With this comparison, it’s possible for a scientist or skilled technician to specifically identify the exact component minerals that were part of the original sample. Result sets will also include key information about the crystalline material, such as the specific structure, phases and orientation. Samples with multiple substances will yield valuable information, and identify the exact percentage of each mineral that was present.
Key Applications of XRD Testing
There are many types of materials analysis that might be employed during the testing process. One of the key technologies that is used when you need to conduct detailed material component studies for crystalline matter is XRD, or X-Ray Powder Diffraction.
With this technology, it’s possible to examine solids with multiple components and determine the acute phases of the crystalline material.

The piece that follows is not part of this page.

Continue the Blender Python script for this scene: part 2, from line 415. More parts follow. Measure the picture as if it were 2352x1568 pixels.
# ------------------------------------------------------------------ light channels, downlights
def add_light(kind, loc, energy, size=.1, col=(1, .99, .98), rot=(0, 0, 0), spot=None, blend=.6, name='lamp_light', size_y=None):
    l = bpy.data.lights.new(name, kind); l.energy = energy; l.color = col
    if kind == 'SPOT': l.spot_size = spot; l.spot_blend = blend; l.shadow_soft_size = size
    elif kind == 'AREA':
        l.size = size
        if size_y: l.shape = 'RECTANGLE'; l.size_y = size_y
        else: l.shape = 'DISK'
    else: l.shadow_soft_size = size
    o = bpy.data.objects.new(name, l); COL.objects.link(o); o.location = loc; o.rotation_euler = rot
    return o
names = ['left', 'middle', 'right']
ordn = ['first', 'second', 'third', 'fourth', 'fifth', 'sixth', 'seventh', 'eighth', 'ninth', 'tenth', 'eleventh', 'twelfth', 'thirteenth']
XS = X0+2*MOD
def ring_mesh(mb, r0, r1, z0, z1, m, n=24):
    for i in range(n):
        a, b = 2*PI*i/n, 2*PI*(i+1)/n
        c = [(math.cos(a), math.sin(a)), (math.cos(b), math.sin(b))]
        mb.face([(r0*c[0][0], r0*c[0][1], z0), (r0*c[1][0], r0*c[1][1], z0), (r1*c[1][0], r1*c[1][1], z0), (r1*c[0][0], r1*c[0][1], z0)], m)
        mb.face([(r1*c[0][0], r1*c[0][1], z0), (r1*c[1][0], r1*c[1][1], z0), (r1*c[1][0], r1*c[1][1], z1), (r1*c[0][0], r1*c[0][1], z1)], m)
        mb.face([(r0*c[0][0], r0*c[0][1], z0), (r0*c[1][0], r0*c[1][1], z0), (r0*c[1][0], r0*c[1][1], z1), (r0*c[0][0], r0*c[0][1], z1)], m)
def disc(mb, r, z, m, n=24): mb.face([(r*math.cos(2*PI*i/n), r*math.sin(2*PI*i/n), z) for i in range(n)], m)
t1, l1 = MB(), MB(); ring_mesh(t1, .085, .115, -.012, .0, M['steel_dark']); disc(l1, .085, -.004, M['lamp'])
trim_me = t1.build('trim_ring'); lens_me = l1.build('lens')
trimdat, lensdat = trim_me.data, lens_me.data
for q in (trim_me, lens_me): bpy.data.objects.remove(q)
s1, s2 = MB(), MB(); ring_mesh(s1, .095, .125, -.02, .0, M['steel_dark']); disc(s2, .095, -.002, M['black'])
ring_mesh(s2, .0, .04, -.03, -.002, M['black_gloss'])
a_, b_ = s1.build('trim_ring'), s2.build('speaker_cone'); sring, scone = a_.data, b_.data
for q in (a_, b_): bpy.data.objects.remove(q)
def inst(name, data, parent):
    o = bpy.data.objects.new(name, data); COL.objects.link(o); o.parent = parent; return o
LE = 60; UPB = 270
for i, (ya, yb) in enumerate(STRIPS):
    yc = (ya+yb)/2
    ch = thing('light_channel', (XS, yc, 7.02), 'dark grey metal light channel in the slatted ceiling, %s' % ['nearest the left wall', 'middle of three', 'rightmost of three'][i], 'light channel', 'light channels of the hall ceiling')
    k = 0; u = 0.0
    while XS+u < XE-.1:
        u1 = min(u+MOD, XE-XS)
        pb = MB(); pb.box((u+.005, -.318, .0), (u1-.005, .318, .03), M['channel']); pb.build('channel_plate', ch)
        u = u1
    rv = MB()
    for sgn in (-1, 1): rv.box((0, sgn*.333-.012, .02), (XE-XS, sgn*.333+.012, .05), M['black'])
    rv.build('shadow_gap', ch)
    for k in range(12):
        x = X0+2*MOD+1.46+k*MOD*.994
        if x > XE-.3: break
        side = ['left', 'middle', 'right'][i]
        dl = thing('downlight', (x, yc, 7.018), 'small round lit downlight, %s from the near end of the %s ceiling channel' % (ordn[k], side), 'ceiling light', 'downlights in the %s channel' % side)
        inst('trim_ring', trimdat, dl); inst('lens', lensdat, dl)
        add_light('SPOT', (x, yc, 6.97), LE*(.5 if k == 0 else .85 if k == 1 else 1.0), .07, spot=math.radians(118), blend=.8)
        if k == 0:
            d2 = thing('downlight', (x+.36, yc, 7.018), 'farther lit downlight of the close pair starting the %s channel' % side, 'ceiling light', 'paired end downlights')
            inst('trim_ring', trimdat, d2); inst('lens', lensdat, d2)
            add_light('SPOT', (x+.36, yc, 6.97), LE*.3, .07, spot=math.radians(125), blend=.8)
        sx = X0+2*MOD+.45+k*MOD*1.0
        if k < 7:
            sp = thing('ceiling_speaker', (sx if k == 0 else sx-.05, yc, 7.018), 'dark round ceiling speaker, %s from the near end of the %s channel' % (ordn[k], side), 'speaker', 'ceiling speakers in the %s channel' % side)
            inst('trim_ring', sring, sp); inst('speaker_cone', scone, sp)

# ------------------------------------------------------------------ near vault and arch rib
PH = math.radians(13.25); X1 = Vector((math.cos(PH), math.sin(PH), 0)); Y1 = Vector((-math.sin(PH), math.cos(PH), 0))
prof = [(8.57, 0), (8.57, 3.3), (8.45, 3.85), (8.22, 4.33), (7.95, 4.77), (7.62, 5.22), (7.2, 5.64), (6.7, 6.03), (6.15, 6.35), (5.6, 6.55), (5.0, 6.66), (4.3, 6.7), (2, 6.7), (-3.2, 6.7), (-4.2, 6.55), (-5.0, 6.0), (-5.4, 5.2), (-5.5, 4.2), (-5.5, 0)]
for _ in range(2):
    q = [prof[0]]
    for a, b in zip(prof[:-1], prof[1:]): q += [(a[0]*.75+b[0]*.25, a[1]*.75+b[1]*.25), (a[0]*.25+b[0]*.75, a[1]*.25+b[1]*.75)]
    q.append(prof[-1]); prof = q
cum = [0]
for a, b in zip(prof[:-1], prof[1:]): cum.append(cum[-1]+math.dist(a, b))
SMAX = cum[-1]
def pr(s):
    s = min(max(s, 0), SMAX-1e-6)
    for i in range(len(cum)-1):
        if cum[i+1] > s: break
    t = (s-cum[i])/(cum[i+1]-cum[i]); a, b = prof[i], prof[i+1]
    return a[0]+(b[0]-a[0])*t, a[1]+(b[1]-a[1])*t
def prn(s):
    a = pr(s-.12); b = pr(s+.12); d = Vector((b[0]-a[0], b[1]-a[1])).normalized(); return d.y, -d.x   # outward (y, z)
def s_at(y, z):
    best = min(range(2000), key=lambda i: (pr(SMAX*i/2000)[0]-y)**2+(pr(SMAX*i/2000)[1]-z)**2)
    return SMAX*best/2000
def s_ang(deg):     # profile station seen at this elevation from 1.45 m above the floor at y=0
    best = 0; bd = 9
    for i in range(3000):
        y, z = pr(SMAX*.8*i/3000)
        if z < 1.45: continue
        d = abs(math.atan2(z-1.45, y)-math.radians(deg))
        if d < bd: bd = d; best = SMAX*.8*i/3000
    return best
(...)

XRD can be used to measure the purity of the sample being tested, and specifies what percent of the test material is in structured crystalline form vs. amorphous. It’s an ideal technique for rapidly determining the exact presence of materials when that is unknown. The testing is non-destructive, and you only need minimal preparation.
Using X-Ray Diffraction to Analyze Minerals and Protect the Environment
XRD has been successfully used to perform detailed testing on areas that have been adversely impacted by issues around acid mine drainage. When agencies or other parties come across acid mine drainage, it’s critical to begin to catalog the exact fine-grained precipitates that are present and to also identify the secondary minerals.
When materials composed of iron sulfide, like you find in pyrite, become weathered it can create acid in a mine. As these elements are further altered, they can go into solution or can combine to form other minerals. It’s necessary to do a thorough analysis of all the minerals present, and their percentages. With this analysis, geologists and environmental scientists can determine how solubility and transport are affecting the area around the mine.
XRD and the Study of Coal Beds
This sophisticated form of testing has also been utilized to find out important information about coal beds. With XRD, the exact percentage and composition of key elements in the coal bed can be determined.
In addition, geologists and scientists can look at the variation of these key minerals along various lateral and vertical stretches of the deposit. When all the information from these studies is assembled, it provides a very detailed picture of the original formation of the specific coal bed. Correlation models can then be constructed that compare this bed with other profitable zones from past mining endeavors.